The transition from domestic to work-space was engineered with maximum efficiency. When her husband died in 1973, she got rid of the dining table, then the stove, and turned their bedroom into a library for her self-help and psychology books.

 

Little by little this elfin woman with her ballerina bun colonised the house like one of the spiders she became famous for sculpting. Cocooning herself into the spaces within its walls, she hollowed out arches and knocked through walls, burrowed through floorboards and installed spiralling stairwells to open up cavities below. No space was wasted in pursuit of her art, and nothing has been tidied away since the day she died. Kitchen cupboards are stacked full of tins, Coty foundation and her hairbrush still twined with hair sit on the mantelpiece, next to a book titled ‘Taxes for Dummies.’

 

On the day that I visit, the street outside is glossy with rain, but the spring downpour has brought with it a flock of birds, chirruping happily and noisily in the trees.

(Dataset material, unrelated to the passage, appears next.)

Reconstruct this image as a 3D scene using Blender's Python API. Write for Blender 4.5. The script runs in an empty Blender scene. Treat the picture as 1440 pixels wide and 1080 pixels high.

Opposite sits a beautiful church, its bell chiming the hour.

 

“Louise loved to sit by the window, drawing and writing, watching the street,” says her long-time assistant and friend Jerry Gorovoy, who is guiding my visit. A show dedicated to her tapestry works is shortly to open at Hauser & Wirth in Zurich, and though, as he tells me, he doesn’t often curate her work, this time he took the reins with pleasure. “I like projects with a small focus where you can bring something new to people,” he says. The show includes a number of her heads, as well as spiders and cushion towers. Much of it has never been seen before. Meanwhile, from tomorrow, an exhibition of her works on paper opens atTate Modern in London.